Consider the time series
$$
x_t = \beta_1 + \beta_2t + w_t,
$$
where $\beta_1, \beta_2$ are known constants and $w_t$ is a white noise process with variance $\sigma^2_w$.
I want to show that the process $y_t = x_t – x_{t-1}$ is stationary. I have the following definition that I can use
Def: A stationary time series $x_t$ is a finite variance process such that
- i) the mean value function, $\mu_t$, is constant and does not depend on time $t$, and
- ii) the autocovariance function $\gamma(s,t)$ depends on $s$ and $t$ only through their difference $\left|s -t\right|$.
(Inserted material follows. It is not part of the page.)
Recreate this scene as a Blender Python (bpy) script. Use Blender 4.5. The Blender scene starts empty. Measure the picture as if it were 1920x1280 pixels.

What I've tried: We have $y_t = x_t – x_{t-1} = \beta_2 + w_t – w_{t-1}$. Therefore $\mu_t =\operatorname{E}[y_t] = \beta_2$, which is constant and does not depend on time $t$, so that the first condition is satisfied. If I look at the autocovariance function I get
\begin{align}
\gamma(s, t) = \operatorname{cov}(y_s, y_t) &= \operatorname{E}[(y_s – \mu_s)(y_t – \mu_t)] = \operatorname{E}[w_sw_t – w_sw_{t-1} – w_{s-1}w_t + w_{s-1}w_{t-1}]\\
&= \operatorname{E}[w_s w_t] – \operatorname{E}[w_s w_{t-1}] – \operatorname{E}[w_{s-1}w_t] + \operatorname{E}[w_{s-1}w_{t-1}]
\end{align}
If I look at this result then it makes a lot of sense to conclude that the autocovariance only depends on $s$ and $t$ through their difference. Since $w_t$ is i.i.d. the autocovariance function should be the same for different $s,t$ as long as their difference was the same. Unfortunately I'm not sure I should explain this in more detail and make a clear conclusion.
Question: How do I show that the autocovariance function depends on $s$ and $t$ only through their difference $\left|s-t\right|$?
Best Answer
We use the fact that $(w_s,w_t)$ has the same distribution as $(w_0,w_{t-s})$ (which is the same as that of a couple of independent centered random variables with variance $\sigma_w^2$). Therefore, $$ \mathbb E\left[w_sw_t\right]=\mathbb E\left[w_0w_{t-s}\right]. $$ Do a similar reasoning for the other three terms in the expression of $\gamma(s,t)$.